## JOB
Among the entries that follow, the required portion opens with the line containing "Write part 2" and closes with the line containing "struct('trim_3', bead, 'grout', label='white". Give that portion again exactly, and nothing else.

(Collected data)

########

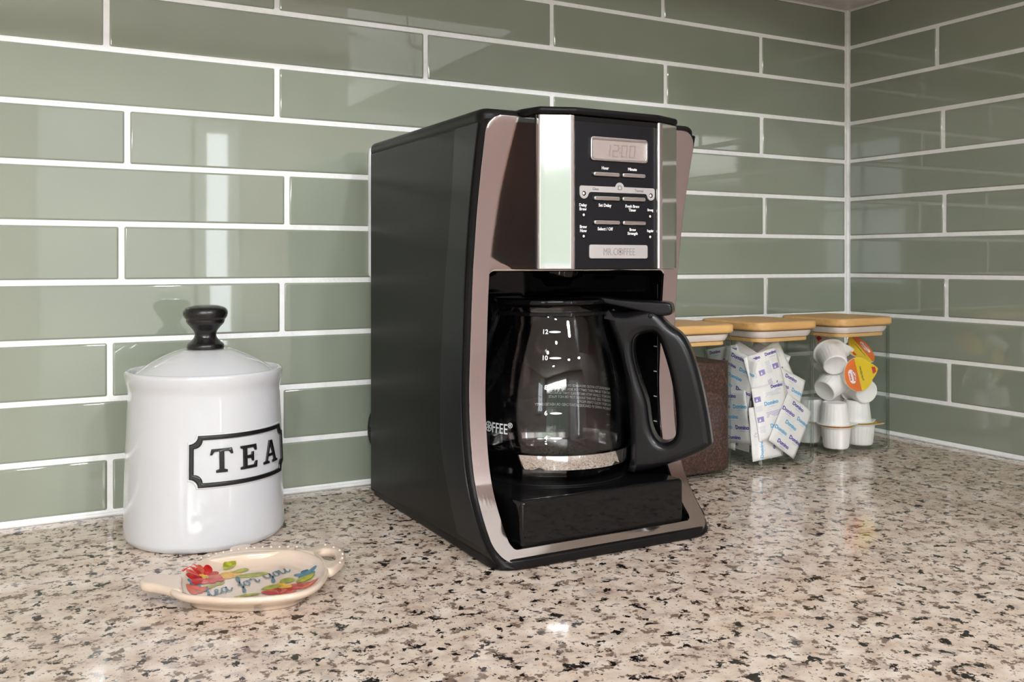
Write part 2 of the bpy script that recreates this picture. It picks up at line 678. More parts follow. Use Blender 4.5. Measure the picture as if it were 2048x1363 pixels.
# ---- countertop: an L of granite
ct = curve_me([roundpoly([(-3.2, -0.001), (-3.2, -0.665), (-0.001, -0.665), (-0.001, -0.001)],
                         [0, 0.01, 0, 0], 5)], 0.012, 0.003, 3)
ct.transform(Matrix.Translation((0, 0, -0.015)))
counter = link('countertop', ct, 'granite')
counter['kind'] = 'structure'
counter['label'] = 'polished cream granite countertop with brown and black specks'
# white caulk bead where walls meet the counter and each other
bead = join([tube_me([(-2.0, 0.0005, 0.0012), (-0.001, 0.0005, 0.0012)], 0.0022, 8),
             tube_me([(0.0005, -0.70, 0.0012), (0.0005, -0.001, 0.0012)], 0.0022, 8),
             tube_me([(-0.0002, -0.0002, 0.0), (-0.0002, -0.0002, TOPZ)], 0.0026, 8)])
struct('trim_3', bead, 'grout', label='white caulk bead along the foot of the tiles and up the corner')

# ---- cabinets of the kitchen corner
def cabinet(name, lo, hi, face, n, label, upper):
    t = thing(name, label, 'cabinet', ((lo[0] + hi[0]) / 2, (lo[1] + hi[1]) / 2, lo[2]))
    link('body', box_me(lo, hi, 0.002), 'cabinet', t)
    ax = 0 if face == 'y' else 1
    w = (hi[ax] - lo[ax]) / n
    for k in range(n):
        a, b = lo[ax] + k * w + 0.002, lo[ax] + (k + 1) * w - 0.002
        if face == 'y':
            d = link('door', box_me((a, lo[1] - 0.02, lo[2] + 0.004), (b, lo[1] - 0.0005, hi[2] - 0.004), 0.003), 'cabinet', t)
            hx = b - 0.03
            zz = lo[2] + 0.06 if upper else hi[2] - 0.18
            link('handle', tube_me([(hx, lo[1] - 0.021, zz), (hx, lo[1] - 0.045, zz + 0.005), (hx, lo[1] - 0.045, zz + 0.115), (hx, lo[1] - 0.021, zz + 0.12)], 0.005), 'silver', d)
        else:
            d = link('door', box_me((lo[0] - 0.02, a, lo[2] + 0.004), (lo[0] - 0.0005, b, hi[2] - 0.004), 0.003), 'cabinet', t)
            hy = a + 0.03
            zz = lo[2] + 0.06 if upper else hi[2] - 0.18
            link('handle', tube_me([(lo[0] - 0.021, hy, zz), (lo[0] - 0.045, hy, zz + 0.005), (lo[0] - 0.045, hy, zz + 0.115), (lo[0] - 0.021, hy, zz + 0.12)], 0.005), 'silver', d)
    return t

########

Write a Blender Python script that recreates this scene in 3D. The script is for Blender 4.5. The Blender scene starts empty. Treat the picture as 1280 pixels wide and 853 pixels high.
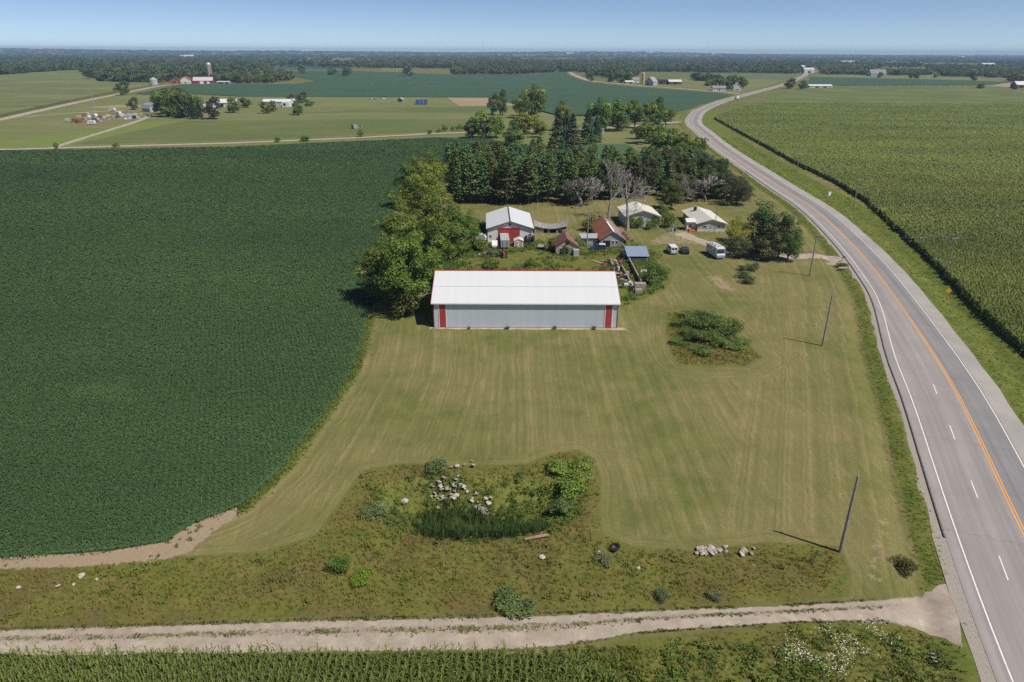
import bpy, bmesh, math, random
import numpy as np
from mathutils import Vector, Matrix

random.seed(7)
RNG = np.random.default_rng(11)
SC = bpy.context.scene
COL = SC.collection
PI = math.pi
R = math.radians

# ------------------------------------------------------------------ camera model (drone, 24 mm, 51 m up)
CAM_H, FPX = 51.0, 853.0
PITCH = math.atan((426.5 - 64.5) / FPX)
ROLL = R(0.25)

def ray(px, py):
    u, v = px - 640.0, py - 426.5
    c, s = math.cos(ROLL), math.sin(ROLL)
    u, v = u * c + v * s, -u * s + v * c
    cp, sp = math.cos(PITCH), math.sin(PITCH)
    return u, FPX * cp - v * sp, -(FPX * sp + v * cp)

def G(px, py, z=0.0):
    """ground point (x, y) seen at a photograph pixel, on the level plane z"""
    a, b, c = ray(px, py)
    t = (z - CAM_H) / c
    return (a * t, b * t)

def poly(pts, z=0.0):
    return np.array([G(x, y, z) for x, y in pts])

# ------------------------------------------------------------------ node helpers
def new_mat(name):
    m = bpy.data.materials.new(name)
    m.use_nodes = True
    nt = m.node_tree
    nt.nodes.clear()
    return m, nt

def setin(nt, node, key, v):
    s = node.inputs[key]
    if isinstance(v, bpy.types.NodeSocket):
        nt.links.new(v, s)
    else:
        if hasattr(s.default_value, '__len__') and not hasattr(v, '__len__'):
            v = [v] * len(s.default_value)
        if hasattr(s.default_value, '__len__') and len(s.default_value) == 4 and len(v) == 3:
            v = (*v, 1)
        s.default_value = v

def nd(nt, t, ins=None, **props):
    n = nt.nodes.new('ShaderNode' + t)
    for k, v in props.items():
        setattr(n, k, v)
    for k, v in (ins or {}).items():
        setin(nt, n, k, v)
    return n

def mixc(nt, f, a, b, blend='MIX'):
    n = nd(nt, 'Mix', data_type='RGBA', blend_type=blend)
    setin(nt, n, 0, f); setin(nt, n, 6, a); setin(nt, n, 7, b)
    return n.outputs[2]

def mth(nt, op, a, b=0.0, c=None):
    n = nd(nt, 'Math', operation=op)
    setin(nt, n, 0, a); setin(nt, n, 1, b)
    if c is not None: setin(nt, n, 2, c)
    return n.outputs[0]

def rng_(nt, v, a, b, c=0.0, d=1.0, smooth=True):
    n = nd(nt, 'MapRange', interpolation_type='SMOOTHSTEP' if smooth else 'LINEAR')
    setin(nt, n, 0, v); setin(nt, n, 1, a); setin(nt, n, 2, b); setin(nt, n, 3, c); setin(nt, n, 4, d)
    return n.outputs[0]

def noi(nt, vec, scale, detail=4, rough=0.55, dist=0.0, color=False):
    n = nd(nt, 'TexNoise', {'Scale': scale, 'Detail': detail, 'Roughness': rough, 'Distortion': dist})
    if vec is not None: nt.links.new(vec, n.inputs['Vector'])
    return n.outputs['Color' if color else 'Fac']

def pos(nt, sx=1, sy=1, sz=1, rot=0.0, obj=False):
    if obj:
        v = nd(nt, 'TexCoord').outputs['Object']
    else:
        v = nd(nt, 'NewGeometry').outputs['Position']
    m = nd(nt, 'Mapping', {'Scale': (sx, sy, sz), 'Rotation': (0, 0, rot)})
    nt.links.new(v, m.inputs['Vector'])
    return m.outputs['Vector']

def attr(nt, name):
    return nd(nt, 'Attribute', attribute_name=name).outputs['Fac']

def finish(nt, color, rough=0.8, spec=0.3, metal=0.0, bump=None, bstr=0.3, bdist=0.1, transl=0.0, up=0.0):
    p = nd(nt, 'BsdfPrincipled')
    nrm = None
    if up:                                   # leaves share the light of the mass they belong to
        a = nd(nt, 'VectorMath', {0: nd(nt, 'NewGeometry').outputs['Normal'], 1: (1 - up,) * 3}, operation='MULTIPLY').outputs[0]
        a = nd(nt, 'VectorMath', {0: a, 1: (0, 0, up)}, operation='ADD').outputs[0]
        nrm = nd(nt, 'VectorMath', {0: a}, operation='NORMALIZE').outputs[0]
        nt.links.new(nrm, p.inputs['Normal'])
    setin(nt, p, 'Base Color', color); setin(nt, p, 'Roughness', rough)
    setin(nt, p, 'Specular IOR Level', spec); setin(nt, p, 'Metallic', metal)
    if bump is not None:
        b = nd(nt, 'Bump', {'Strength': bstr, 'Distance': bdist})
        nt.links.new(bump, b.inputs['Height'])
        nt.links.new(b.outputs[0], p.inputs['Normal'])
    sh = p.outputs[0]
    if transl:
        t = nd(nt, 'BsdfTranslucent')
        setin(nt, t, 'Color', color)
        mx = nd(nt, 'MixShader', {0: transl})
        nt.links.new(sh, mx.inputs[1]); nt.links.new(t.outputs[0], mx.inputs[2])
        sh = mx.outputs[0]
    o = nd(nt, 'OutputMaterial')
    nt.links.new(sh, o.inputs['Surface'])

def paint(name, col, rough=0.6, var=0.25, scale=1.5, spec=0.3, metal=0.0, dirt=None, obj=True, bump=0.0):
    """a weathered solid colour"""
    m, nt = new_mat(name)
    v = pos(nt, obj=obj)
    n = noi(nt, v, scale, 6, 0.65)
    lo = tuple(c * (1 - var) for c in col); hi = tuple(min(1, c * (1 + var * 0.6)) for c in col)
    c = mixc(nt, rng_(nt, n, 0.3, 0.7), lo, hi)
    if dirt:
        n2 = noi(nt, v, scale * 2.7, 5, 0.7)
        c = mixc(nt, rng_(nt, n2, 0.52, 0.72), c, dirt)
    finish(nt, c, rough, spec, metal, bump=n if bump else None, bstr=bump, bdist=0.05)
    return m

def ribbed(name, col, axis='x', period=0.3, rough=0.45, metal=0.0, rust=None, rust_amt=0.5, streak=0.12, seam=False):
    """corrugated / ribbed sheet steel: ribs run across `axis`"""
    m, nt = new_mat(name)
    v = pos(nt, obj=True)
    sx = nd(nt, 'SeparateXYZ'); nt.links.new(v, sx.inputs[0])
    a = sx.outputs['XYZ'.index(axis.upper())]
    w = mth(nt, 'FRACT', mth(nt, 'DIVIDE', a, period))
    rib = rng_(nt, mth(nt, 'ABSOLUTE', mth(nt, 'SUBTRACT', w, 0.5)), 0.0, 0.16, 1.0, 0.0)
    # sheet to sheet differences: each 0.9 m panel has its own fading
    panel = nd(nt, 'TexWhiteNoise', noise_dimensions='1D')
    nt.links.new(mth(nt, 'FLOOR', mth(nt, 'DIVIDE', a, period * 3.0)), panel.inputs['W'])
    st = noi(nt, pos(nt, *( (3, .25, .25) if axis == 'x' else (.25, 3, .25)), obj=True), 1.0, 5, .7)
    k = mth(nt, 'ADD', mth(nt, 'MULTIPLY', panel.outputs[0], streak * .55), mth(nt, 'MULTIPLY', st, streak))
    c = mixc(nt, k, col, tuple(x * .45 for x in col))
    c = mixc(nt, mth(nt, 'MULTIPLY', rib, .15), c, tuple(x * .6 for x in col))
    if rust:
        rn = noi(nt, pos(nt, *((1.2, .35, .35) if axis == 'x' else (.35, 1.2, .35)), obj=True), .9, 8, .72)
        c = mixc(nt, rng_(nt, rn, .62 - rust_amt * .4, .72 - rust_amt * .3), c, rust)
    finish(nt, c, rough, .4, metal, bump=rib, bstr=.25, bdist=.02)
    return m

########

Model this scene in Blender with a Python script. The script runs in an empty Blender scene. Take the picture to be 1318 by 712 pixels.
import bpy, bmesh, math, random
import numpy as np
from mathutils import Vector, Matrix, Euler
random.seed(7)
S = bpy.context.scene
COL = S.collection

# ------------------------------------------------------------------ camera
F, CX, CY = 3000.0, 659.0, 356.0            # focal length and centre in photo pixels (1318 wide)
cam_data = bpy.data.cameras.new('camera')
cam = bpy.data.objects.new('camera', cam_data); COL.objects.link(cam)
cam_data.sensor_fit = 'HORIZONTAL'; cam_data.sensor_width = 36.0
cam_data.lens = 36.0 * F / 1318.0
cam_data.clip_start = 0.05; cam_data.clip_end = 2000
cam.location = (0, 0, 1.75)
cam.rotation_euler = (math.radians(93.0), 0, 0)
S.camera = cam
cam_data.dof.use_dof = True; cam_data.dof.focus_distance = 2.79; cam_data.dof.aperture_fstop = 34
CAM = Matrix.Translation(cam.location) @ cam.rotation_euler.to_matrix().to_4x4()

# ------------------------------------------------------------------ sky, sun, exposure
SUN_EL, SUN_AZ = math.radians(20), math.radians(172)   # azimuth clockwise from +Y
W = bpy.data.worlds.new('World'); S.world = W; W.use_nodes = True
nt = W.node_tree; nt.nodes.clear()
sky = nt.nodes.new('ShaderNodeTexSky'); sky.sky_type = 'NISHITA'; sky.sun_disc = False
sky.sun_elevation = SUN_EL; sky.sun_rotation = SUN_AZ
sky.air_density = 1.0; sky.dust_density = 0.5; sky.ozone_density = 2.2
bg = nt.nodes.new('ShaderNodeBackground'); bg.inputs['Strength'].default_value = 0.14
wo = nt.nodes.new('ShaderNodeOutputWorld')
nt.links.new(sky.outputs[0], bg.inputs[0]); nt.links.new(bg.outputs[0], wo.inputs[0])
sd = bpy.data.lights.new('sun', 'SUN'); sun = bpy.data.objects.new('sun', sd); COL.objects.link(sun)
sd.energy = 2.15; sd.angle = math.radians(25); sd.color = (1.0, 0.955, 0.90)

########

## SOLUTION TO THIS EXERCISE
Write part 2 of the bpy script that recreates this picture. It picks up at line 678. More parts follow. Use Blender 4.5. Measure the picture as if it were 2048x1363 pixels.
# ---- countertop: an L of granite
ct = curve_me([roundpoly([(-3.2, -0.001), (-3.2, -0.665), (-0.001, -0.665), (-0.001, -0.001)],
                         [0, 0.01, 0, 0], 5)], 0.012, 0.003, 3)
ct.transform(Matrix.Translation((0, 0, -0.015)))
counter = link('countertop', ct, 'granite')
counter['kind'] = 'structure'
counter['label'] = 'polished cream granite countertop with brown and black specks'
# white caulk bead where walls meet the counter and each other
bead = join([tube_me([(-2.0, 0.0005, 0.0012), (-0.001, 0.0005, 0.0012)], 0.0022, 8),
             tube_me([(0.0005, -0.70, 0.0012), (0.0005, -0.001, 0.0012)], 0.0022, 8),
             tube_me([(-0.0002, -0.0002, 0.0), (-0.0002, -0.0002, TOPZ)], 0.0026, 8)])
struct('trim_3', bead, 'grout', label='white caulk bead along the foot of the tiles and up the corner')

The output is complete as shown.